Goal:
Gather all lines with "Blender" from the records.

Records:
════

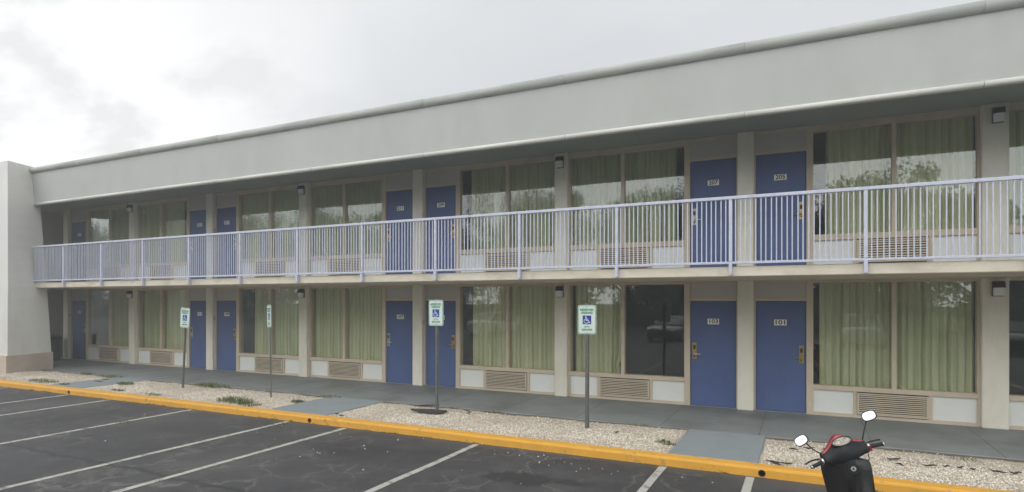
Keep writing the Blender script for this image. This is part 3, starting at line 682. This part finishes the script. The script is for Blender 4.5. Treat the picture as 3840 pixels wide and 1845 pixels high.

════

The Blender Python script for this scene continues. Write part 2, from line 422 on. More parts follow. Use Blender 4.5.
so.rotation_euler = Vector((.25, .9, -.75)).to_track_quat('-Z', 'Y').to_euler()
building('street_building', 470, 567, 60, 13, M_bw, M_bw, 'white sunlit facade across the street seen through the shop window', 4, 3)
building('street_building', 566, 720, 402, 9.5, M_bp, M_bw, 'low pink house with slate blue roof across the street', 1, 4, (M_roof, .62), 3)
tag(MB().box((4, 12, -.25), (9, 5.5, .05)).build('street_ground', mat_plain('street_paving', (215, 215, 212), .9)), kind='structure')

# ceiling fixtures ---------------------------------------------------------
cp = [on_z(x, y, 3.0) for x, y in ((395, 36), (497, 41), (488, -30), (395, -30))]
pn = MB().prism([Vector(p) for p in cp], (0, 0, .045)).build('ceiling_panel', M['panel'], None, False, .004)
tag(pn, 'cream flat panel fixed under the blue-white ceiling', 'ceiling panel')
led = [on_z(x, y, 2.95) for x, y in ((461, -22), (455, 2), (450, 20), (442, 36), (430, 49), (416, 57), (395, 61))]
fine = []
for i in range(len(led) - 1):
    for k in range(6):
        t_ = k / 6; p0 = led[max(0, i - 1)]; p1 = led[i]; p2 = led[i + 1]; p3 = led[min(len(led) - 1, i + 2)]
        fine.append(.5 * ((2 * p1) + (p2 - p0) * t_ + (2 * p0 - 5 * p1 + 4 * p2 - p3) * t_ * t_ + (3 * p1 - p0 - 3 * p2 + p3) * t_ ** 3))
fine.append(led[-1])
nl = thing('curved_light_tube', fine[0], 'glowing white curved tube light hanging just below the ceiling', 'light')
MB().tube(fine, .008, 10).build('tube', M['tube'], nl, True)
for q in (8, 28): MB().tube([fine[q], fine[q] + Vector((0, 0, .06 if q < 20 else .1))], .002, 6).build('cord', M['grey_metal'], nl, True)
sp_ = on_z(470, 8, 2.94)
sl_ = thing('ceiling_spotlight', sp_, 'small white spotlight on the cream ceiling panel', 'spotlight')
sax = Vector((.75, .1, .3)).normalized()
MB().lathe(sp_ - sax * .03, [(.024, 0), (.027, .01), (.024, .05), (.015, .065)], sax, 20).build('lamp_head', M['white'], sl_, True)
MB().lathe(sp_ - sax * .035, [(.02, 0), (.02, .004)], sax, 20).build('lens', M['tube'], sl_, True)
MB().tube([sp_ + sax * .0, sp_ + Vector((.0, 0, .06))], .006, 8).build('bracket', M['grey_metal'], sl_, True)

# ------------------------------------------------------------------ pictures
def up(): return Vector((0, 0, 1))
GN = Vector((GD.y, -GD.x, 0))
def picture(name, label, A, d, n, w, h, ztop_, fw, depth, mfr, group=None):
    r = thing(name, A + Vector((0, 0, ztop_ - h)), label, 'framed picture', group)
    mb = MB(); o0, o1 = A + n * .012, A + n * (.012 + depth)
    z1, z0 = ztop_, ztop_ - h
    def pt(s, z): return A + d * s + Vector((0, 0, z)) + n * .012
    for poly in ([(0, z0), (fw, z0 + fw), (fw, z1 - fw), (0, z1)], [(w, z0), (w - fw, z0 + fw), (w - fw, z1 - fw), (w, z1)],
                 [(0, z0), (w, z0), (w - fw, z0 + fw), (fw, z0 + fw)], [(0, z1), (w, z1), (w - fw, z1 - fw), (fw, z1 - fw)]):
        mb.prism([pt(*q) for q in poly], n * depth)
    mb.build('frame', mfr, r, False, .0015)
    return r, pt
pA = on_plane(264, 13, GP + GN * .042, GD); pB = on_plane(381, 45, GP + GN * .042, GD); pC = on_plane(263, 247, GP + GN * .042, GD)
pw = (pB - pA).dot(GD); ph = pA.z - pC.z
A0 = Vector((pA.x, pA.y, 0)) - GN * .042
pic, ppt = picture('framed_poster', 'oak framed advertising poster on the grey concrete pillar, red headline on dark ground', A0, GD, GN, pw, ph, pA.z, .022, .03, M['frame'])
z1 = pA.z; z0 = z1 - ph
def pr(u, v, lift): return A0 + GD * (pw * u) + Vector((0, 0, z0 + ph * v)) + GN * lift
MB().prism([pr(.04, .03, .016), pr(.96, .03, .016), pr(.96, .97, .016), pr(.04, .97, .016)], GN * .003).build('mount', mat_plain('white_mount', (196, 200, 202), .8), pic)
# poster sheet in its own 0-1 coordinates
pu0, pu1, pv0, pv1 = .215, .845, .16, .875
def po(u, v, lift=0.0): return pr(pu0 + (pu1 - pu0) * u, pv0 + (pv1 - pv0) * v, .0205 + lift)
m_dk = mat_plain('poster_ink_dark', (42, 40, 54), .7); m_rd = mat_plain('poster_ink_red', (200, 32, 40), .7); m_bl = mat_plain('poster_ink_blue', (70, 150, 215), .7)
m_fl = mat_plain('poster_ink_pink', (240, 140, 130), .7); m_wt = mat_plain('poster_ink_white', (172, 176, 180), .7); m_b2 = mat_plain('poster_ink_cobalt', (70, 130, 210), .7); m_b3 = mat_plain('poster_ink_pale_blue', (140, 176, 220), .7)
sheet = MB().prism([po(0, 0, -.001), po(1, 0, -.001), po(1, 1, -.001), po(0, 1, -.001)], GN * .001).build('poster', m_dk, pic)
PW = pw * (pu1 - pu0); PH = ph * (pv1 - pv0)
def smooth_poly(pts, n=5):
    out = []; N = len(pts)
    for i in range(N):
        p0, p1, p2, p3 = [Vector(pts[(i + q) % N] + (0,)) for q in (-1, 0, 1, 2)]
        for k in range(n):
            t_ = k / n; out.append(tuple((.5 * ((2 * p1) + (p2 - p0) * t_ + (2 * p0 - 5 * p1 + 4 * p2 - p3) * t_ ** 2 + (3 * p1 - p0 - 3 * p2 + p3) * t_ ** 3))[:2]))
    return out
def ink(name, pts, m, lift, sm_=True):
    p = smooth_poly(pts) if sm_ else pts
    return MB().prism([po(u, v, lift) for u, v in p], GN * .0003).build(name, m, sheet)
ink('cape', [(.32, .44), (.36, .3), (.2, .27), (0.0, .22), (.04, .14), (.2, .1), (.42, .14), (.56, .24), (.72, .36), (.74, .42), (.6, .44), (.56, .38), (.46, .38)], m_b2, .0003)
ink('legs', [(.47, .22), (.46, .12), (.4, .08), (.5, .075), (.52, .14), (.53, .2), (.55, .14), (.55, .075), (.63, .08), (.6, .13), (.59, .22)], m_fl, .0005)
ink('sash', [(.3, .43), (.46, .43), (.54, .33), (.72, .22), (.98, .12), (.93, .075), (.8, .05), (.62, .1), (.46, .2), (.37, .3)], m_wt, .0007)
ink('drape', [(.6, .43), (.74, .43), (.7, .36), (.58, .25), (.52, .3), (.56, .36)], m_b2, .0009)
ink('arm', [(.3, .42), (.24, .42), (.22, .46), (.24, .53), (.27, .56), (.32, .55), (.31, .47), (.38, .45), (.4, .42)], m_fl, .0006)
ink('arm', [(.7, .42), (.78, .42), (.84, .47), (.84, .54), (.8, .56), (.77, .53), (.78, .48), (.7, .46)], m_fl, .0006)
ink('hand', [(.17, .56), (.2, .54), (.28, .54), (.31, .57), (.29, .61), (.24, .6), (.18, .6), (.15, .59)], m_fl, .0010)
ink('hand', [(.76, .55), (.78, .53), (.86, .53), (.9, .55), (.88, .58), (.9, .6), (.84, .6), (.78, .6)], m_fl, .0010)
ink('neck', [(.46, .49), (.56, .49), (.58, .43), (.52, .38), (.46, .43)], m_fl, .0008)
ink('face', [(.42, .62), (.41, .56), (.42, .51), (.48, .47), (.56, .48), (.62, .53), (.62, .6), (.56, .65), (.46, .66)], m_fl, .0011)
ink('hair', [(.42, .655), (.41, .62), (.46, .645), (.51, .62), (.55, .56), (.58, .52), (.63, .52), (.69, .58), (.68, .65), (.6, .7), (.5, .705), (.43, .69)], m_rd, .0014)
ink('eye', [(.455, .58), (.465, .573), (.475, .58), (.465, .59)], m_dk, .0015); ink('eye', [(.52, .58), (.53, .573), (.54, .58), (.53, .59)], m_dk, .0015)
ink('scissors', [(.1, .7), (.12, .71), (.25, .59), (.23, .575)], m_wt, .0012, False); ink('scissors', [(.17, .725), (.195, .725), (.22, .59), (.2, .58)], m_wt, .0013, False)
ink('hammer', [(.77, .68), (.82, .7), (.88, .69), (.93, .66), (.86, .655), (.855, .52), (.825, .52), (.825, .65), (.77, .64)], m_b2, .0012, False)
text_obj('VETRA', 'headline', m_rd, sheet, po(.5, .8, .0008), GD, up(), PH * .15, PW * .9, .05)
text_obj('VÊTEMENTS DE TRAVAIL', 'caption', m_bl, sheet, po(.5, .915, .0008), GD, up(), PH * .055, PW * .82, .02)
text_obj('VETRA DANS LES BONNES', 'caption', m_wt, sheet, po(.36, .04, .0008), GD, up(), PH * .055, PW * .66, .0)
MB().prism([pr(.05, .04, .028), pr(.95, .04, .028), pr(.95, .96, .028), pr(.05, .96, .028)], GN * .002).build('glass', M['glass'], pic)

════

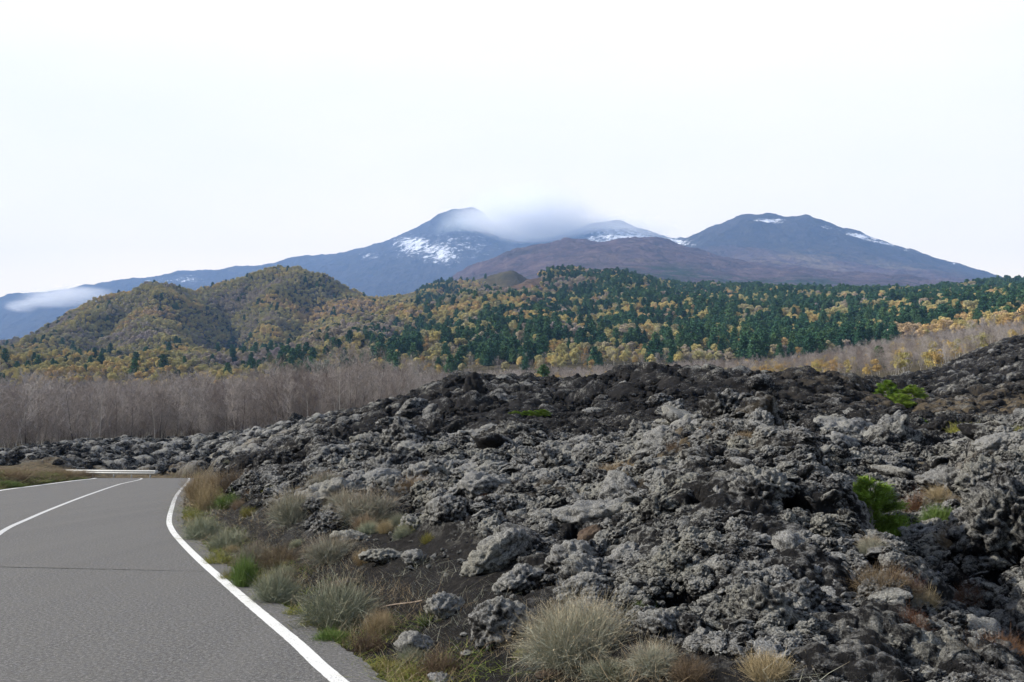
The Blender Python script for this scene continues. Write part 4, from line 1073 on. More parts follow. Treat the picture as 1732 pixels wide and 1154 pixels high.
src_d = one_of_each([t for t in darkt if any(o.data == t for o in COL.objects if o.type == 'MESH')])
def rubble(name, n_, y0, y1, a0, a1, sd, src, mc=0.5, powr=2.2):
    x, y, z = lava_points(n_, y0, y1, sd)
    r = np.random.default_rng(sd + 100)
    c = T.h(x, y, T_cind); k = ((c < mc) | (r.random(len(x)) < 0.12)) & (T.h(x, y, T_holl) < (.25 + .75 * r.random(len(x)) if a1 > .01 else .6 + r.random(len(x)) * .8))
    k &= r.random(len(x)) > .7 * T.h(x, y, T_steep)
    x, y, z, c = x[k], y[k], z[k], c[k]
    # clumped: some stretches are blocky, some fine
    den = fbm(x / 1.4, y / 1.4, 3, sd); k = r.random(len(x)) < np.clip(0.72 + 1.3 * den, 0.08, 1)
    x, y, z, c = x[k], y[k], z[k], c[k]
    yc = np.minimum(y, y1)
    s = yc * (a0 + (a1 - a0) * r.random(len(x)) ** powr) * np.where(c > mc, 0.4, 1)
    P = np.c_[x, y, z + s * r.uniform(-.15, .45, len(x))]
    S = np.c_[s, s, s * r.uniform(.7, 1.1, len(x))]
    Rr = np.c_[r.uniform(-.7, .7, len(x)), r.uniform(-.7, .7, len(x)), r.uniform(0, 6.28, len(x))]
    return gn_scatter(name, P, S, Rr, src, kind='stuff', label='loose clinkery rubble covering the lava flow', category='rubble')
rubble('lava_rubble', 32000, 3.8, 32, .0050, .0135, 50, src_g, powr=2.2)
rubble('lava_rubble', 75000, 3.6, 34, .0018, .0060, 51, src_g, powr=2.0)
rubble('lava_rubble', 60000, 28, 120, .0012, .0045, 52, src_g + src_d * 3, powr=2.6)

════

Exercise result:
Keep writing the Blender script for this image. This is part 3, starting at line 682. This part finishes the script. The script is for Blender 4.5. Treat the picture as 3840 pixels wide and 1845 pixels high.
The Blender Python script for this scene continues. Write part 2, from line 422 on. More parts follow. Use Blender 4.5.
The Blender Python script for this scene continues. Write part 4, from line 1073 on. More parts follow. Treat the picture as 1732 pixels wide and 1154 pixels high.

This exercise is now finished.